馬淵優佳、27歳。幼少期から飛込を始め、中学生になった時点で、女子3m飛板飛込で日本一の座を獲得。中学3年生で出場した東アジア大会では、3m飛板飛込で銅メダルを獲得する。国内でも飛板飛込では向かうところ敵なしの演技を続け、インターハイは3m飛板飛込で3連覇を達成する。
立命館大学進学後は所属していたJSS宝塚の後輩たちに押されてしまうも、日本の第一線で活躍を続け、大学卒業後の2017年に引退を表明。これから選手として油が乗ってくるタイミングでの引退に、惜しむ声も多かった。
引退した年に、競泳で活躍する瀬戸大也と結婚。2児の母となり、世界で活躍するアスリートの夫を陰でサポートしながら子育てに奔走する毎日を送っていた。
4年ぶりの電撃復帰「復帰への不安はずーっとあった」
だが、2021年12月。

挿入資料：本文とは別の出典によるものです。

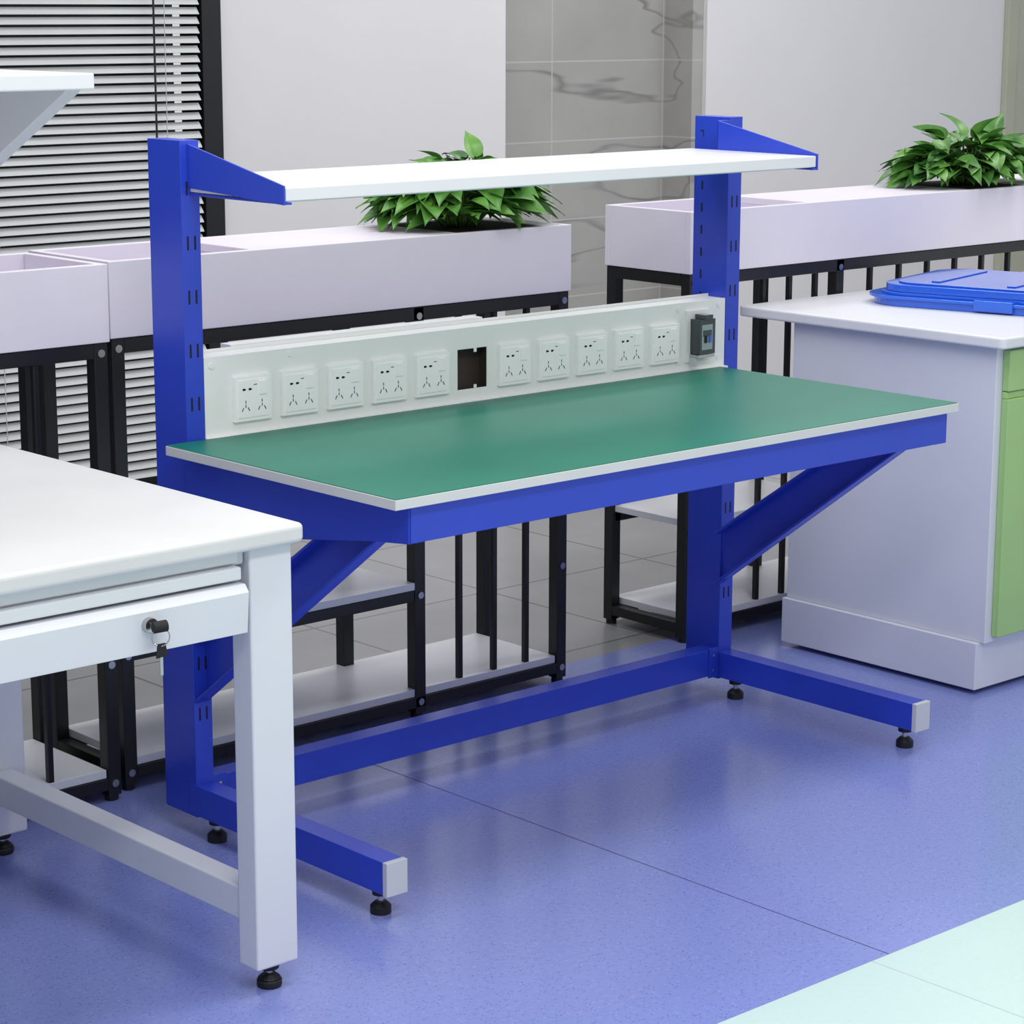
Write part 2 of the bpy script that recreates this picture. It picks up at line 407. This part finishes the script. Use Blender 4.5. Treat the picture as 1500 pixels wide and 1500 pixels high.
# ---------------------------------------------------------------- POTHOS
def pothos(name,cx,cy,cz,n,rx,ry,hz,seed):
    rnd=random.Random(seed);b=B();li=b.mi(LEAF);bm=b.bm
    def leaf(base,d,up,ln,wd,droop):
        d=d.normalized();side=d.cross(up).normalized();nrm=side.cross(d).normalized()
        T=[0,.05,.12,.22,.34,.46,.58,.7,.81,.91,1.0];W=[.2,.62,.9,1,.99,.9,.76,.56,.34,.14,.0]
        back=[-.07,-.09,-.06,-.03,0,0,0,0,0,0,0];tw=rnd.uniform(-.25,.25);wv=rnd.uniform(0,6)
        rows=[]
        for t,w,bk in zip(T,W,back):
            c=base+d*(ln*t)-nrm*(droop*ln*t*t)+side*(tw*ln*t*t)
            row=[]
            for s in(-1,-.66,-.33,0,.33,.66,1):
                p=c+side*(s*w*wd*.5)+nrm*(abs(s)**1.3*w*wd*.2+.03*wd*s*math.sin(wv+t*7))+d*(abs(s)*bk*ln)
                if p.z<cz+.0015:p.z=cz+.0015
                row.append(bm.verts.new(p))
            rows.append(row)
        for r0,r1 in zip(rows,rows[1:]):
            for k in range(6):
                f=bm.faces.new((r0[k],r0[k+1],r1[k+1],r1[k]));f.material_index=li
    for i in range(n):
        az=rnd.uniform(0,2*math.pi);q=math.sqrt(rnd.random())
        out=Vector((math.cos(az),math.sin(az),0))
        hh=.022+hz*(1-.75*q*q)*rnd.uniform(.05,1.0)
        base=Vector((cx+out.x*rx*q,cy+out.y*ry*q,cz+.005+hh))
        d=out*(.35+.7*q)+Vector((rnd.uniform(-.6,.6),rnd.uniform(-.6,.6),rnd.uniform(-.15,.6)*(1.15-q)))
        ln=rnd.uniform(.055,.10);up=Vector((rnd.uniform(-.45,.45),rnd.uniform(-.45,.45),1))
        root=Vector((cx+out.x*rx*q*.25,cy+out.y*ry*q*.25,cz-.001));pr=root
        for k in range(1,5):
            t=k/4;p=root.lerp(base,t)+Vector((0,0,.025*math.sin(math.pi*t)))
            b.cyl(pr,p,.0016,STEM,5);pr=p
        leaf(base,d,up,ln,ln*rnd.uniform(.58,.76),rnd.uniform(.05,.6))
    o=b.done(name,None,0)
    for p in o.data.polygons:p.use_smooth=True
    return o
pothos('potted_pothos',1.14,1.155,1.085,270,.19,.11,.14,3)
pothos('potted_pothos',3.07,1.2,1.085,240,.24,.12,.125,11)

# ---------------------------------------------------------------- ROOM
YW=3.6
b=B();JX=.60
b.box(-4,JX-.0015,-.58,1.12,-.02,0,FBLUE);b.box(JX+.0015,8,-.58,1.12,-.02,0,FBLUE)
b.box(JX-.0015,JX+.0015,-.58,1.12,-.02,-.0006,JOINT)
b.box(-4,JX-.049,-4.5,-.582,-.02,0,FMINT);b.box(JX-.045,8,-4.5,-.582,-.02,0,FMINT)
b.box(JX-.049,JX-.045,-4.5,-.582,-.02,-.0008,CAP);b.box(-4,8,-.582,-.58,-.02,-.0004,CAP)
b.box(-4,8,1.12,5,-.02,-.0002,TILE)
b.done('floor',None,0)
b=B();b.box(2.205,3.48,YW,YW+.12,0,3.2,WALL);b.box(-4,2.205,YW+.25,YW+.3,0,3.2,GLASSD)
b.box(4.54,8,YW,YW+.12,0,3.2,WALL);b.box(-4,2.205,YW,YW+.12,2.7,3.2,WALL)
b.box(3.3,4.7,YW+.17,YW+.23,0,3.2,MARBLE)
b.box(4.48,4.54,YW+.02,YW+.17,0,3.2,MARBLE);b.box(3.42,3.48,YW+.12,YW+.17,0,3.2,WALL)
b.done('wall_back',None,0)
w=empty('window_1')
b=B();b.box(2.13,2.205,YW-.03,YW+.1,0,2.7,FRAME);b.box(-.6,-.5,YW-.03,YW+.1,0,2.7,FRAME)
b.box(-.5,2.13,YW+.02,YW+.1,0,.05,FRAME);b.box(-.5,2.13,YW+.02,YW+.1,2.64,2.7,FRAME);b.box(1.0,1.05,YW+.02,YW+.1,.05,2.64,FRAME)
b.done('window_frame',w,.002)
b=B();z=.06
while z<2.6:
    th=math.radians(52);c,s=.0138*math.cos(th),.0138*math.sin(th)
    b.ext([(-.49,YW-.02-c,z-s),(-.49,YW-.02+c,z+s),(-.49,YW-.02+c-.0006,z+s+.001),(-.49,YW-.02,z+.003),(-.49,YW-.02-c-.0006,z-s+.001)],(2.61,0,0),BLIND)
    z+=.0305
for x in(-.2,.6,1.35,1.98):b.cyl((x,YW-.036,.05),(x,YW-.036,2.62),.0015,BLIND,6)
b.cyl((1.93,YW-.05,1.1),(1.93,YW-.05,2.6),.0035,FRAME,8)
b.done('venetian_blind',w,0)
b=B();b.box(6.45,6.52,YW-.03,YW-.001,0,2.3,DOORM);b.box(6.52,7.4,YW-.02,YW-.001,0,2.2,DOORM);b.box(6.45,7.45,YW-.03,YW-.001,2.2,2.3,DOORM);b.done('door_1',None,.003)
b=B();b.box(8,8.1,-4.5,5,0,3.2,WALL);b.done('wall_right',None,0)
b=B();b.box(-4.1,-4,-4.5,5,0,3.2,WALL);b.done('wall_left',None,0)

# ---------------------------------------------------------------- LIGHT
wd=bpy.data.worlds.new('world');sc.world=wd;wd.use_nodes=True
bg=wd.node_tree.nodes['Background'];bg.inputs[0].default_value=(.97,.98,1,1);bg.inputs[1].default_value=.68
def area(n,loc,sx,sy,e,rot=(0,0,0)):
    l=bpy.data.lights.new(n,'AREA');l.shape='RECTANGLE';l.size=sx;l.size_y=sy;l.energy=e;l.color=(1,.99,.97)
    o=bpy.data.objects.new(n,l);o.location=loc;o.rotation_euler=rot;sc.collection.objects.link(o)
area('front_fill_lamp',(.3,-.4,3.1),2.4,.6,38)
area('front_fill_lamp',(.3,1.6,3.1),2.4,.6,24)
area('front_fill_lamp',(4.2,.4,3.1),2.4,.6,40)
area('front_fill_lamp',(3.6,2.6,3.1),3.0,.6,28)
area('front_fill_lamp',(-1.2,-2.4,3.1),2.4,.6,66)  # fill lamp added on the camera side to brighten camera-facing fronts

# ---------------------------------------------------------------- CAMERA
f,cxx,cyy,czz,yaw,pit,rol=3518.68,-2.4528,-2.9956,1.5783,.8352,.2084,.0023
F=Vector((math.cos(yaw)*math.cos(pit),math.sin(yaw)*math.cos(pit),-math.sin(pit)))
R=Vector((math.sin(yaw),-math.cos(yaw),0));U=R.cross(F)
R2=R*math.cos(rol)+U*math.sin(rol);U2=-R*math.sin(rol)+U*math.cos(rol)
cam=bpy.data.cameras.new('camera');cam.sensor_width=36;cam.sensor_fit='HORIZONTAL';cam.lens=f/1500*36;cam.clip_end=50
co=bpy.data.objects.new('camera',cam);sc.collection.objects.link(co)
M=Matrix((R2,U2,-F)).transposed().to_4x4();M.translation=Vector((cxx,cyy,czz));co.matrix_world=M
sc.camera=co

石川県・金沢プールで開催された、若手が中心の飛込競技の大会、中田周三杯に選手として姿を現した。引退する前に得意としていた3m飛板飛込に出場し、若手たちに食い込む4位となった。その後あらためて現役復帰を表明。子育てをしながら、もう一度アスリートの世界で勝負することを決意した。さらに、その熱意と情熱が届き、3月31日からはミキハウスの所属選手として活動することが決まった。
「復帰への不安はずーっとあったんですね。もう一度飛込をやりたい、という気持ちはあるけど子どももいる。やりたいけど結婚してる。やりたいけどブランクもある……。ずっとそんなことばかり考えていました」
でも、それが反転した。不安よりも、やりたいという気持ちのほうが強くなった。